Art Site Takes Plunge

In response to RHIZOME's recent shift to non-profit status, robin murphy
wrote:

Of course, I'm very happy that Mark, Rachel and Alex found a solution to
their problem but, at the same time, something about it was bugging me
and I couldn't quite put my finger on it.

Several questions have come bubbling to the surface of my brain, none of
them meant to be criticism of RHIZOME but more a reflection of my
confusion about and resistance to what a not-for-profit status may mean
these days and whether there are still other strategies to consider:

1. Even though retooled, the plan for RHIZOME still sounds like a
business plan, what with publishing projects and all that are meant to
be (at least theoretically) profitable. This sounds like a good way to
sustain the project but also puts RHIZOME in direct competition with
other for-profit ventures with their status a possible unfair advantage.

Matt Mirapaul suggests in his New York Times article that these other
ventures will eventually use RHIZOME's strategy as a model. I'm not sure
I see this happening because there are a great many conditions to be met
for not-for-profit status, one of the most problematic being political
involvement. Would there be a "chilling effect" on posts about current
copyright, encryption and domain name legislation or partisanship for
the Zapatistas?

I don't see direct censorship as the threat but the bureaucracy that
accompanies not-for-profit status and the understanding that the process
is easier if a grantee co-operates.

2. RHIZOME provides a needed balance (at least to me) to something like
ArtsWire though both are part of the arts "middle management" in the
U.S. that I see fighting to preserve its funding. I'm not against people
receiving a steady paycheck for managing art but it still doesn't
address the problem of getting money to artists in a more direct manner.
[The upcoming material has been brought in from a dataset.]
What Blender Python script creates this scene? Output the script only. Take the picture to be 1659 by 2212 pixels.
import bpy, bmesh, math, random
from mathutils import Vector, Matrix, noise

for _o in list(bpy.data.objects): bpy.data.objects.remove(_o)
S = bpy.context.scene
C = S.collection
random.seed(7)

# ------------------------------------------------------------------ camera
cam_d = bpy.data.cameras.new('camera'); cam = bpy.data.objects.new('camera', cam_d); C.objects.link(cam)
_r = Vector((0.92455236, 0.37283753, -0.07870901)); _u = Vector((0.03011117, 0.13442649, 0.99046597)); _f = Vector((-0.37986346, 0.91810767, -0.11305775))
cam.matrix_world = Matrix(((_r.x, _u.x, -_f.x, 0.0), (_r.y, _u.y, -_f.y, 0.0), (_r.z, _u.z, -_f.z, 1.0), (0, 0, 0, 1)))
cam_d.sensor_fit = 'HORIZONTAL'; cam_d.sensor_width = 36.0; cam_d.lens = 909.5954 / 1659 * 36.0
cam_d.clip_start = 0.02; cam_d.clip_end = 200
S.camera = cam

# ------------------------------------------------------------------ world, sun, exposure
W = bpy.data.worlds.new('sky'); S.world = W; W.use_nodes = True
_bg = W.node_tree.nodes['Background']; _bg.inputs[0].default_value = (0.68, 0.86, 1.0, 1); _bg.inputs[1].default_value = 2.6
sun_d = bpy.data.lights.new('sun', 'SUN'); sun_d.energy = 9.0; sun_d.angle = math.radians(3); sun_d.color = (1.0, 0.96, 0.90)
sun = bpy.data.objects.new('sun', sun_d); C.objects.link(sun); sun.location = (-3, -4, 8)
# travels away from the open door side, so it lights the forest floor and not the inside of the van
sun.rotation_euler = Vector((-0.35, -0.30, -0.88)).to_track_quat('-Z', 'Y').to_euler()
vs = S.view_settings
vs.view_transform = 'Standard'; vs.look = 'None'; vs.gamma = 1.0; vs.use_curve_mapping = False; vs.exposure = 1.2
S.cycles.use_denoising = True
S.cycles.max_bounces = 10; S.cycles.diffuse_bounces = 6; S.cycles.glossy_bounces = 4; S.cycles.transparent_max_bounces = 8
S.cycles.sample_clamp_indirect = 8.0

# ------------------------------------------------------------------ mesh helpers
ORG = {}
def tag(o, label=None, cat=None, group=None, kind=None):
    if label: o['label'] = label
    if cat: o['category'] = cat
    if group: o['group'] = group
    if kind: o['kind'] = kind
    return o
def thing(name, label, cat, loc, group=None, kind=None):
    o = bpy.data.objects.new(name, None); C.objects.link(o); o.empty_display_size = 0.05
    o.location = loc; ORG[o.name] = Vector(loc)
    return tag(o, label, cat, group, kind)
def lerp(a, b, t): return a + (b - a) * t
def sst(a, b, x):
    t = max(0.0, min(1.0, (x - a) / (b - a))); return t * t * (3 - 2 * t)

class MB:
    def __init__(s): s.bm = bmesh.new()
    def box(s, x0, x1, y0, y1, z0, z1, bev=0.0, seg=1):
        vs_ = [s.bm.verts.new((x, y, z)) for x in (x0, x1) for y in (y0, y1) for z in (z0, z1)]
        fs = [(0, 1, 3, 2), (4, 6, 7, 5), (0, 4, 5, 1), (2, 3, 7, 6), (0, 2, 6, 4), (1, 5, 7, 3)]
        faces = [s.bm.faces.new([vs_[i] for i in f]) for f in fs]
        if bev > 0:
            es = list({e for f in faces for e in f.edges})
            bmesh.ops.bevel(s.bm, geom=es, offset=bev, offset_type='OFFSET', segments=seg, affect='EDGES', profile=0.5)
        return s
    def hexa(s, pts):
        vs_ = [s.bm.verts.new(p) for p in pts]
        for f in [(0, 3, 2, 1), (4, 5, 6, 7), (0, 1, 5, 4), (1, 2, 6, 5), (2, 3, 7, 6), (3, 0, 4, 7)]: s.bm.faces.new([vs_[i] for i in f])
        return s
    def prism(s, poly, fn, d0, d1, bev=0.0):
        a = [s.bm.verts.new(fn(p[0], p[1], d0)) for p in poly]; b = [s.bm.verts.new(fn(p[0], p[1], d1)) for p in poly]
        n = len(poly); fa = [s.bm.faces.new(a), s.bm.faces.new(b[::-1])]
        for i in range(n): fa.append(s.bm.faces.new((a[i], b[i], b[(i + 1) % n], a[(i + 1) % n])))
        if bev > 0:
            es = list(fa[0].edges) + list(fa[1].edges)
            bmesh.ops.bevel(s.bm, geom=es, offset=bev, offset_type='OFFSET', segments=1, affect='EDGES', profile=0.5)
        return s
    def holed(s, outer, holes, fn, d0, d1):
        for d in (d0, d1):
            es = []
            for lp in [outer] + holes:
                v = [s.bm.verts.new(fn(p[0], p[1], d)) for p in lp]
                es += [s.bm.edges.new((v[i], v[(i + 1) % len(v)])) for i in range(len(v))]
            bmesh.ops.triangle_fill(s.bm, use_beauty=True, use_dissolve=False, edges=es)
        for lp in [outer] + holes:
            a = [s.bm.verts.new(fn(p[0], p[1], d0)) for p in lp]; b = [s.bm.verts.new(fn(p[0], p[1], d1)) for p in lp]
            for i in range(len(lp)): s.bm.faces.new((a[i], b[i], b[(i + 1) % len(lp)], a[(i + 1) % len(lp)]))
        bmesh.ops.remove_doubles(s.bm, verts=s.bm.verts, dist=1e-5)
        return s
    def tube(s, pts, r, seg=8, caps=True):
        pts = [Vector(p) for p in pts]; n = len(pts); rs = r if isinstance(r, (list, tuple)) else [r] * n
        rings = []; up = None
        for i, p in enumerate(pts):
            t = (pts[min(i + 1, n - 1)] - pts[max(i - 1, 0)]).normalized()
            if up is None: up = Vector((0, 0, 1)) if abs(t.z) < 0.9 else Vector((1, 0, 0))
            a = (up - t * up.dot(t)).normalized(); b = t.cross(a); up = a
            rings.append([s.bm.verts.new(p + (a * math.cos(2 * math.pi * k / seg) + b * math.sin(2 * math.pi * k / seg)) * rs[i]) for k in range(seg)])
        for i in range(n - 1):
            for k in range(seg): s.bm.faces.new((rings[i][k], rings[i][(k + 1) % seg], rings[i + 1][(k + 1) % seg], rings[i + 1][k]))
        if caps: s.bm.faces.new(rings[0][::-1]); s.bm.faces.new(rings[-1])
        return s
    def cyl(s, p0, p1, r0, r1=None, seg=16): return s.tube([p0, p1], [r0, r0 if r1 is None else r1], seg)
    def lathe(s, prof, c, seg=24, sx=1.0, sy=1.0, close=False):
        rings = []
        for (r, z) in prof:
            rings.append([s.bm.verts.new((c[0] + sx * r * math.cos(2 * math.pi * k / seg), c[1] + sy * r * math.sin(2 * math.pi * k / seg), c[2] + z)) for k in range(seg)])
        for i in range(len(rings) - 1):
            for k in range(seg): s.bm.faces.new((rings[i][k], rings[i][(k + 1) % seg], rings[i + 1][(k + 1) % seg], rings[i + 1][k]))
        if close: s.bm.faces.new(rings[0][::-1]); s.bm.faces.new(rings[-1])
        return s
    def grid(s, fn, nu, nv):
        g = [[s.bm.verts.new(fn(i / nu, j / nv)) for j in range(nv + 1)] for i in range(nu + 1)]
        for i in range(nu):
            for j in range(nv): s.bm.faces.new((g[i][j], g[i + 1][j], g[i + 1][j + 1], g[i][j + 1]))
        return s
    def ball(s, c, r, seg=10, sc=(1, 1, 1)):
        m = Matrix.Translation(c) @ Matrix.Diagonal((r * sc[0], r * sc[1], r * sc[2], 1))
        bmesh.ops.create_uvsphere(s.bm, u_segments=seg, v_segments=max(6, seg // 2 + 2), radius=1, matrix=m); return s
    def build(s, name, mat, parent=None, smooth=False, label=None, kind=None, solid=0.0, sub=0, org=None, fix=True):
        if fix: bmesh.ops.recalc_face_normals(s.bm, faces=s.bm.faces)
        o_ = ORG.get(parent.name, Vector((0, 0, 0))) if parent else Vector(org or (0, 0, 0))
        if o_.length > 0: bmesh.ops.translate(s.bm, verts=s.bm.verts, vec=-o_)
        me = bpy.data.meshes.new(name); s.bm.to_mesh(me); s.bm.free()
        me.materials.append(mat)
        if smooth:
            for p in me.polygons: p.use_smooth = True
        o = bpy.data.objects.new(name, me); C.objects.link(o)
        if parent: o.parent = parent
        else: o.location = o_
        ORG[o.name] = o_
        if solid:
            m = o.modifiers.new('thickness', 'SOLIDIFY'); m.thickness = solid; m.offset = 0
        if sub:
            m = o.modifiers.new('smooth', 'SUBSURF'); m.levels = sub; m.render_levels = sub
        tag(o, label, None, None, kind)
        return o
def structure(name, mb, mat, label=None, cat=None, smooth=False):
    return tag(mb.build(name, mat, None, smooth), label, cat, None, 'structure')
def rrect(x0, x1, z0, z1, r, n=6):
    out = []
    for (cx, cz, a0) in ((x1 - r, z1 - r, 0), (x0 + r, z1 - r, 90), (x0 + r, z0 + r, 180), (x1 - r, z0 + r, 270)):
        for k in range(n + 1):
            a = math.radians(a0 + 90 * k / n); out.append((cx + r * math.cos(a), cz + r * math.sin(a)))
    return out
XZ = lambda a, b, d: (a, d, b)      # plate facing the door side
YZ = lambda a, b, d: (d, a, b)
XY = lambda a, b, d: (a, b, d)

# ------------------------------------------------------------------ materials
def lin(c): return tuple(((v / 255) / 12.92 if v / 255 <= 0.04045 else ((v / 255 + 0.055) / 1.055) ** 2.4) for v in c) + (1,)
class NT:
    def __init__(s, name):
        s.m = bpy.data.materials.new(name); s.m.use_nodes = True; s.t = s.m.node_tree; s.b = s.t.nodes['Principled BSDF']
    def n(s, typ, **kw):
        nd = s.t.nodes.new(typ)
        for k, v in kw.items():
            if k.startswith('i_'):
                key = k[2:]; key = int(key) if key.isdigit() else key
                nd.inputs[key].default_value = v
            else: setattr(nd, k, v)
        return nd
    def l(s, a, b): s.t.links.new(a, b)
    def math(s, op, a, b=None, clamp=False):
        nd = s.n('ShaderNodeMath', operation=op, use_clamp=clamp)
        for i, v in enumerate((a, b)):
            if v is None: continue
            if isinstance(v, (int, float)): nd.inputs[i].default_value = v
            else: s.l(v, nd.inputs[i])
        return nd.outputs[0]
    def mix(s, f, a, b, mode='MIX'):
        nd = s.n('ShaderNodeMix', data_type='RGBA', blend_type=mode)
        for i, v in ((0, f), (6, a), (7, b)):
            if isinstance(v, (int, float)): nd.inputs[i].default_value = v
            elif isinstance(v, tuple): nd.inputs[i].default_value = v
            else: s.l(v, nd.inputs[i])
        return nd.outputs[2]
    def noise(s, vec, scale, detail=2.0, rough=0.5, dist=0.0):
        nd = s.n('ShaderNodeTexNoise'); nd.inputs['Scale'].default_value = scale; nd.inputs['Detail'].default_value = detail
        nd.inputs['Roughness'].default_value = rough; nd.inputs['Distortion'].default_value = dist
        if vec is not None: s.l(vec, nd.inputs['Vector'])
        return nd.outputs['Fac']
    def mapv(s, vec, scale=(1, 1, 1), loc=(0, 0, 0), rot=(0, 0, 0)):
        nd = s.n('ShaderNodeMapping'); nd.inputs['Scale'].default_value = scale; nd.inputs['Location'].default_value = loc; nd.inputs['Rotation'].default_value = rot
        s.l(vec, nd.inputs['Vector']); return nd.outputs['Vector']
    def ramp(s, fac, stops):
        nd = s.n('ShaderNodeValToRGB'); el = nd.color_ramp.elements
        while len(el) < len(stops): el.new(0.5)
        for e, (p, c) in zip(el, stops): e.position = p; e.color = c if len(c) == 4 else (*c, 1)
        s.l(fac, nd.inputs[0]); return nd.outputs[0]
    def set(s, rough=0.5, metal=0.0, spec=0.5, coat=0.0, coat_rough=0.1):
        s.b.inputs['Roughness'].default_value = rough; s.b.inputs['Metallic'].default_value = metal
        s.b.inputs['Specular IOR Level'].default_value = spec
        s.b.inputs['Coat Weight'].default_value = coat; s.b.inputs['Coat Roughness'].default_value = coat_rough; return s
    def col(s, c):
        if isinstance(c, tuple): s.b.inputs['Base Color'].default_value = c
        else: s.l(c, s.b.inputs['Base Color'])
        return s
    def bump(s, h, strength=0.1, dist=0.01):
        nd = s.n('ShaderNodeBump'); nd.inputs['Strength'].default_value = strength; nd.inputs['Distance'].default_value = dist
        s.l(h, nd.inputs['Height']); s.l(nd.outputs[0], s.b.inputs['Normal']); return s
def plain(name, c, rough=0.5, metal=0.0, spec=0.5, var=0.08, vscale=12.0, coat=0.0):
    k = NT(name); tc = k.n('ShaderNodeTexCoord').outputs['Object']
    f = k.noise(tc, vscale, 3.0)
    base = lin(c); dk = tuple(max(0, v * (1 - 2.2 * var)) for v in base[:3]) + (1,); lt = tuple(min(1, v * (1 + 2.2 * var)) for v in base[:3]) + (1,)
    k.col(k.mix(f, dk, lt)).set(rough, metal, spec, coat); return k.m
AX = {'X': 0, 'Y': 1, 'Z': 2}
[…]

3. RHIZOME also provides a balance to nettime and I would like to see
more discussion about how Geert and Pit et al do it beyond the "gift
economy" explanation and how RHIZOME may differ both philosophically and
in its results. Both are in the position of being "without borders" yet
still operate within the constraints of local customs and laws. Both
lists (and archives) are moderated and so are creating the documentation
that will define this period. How do these filtering methods differ and
how does that difference effect the documentation?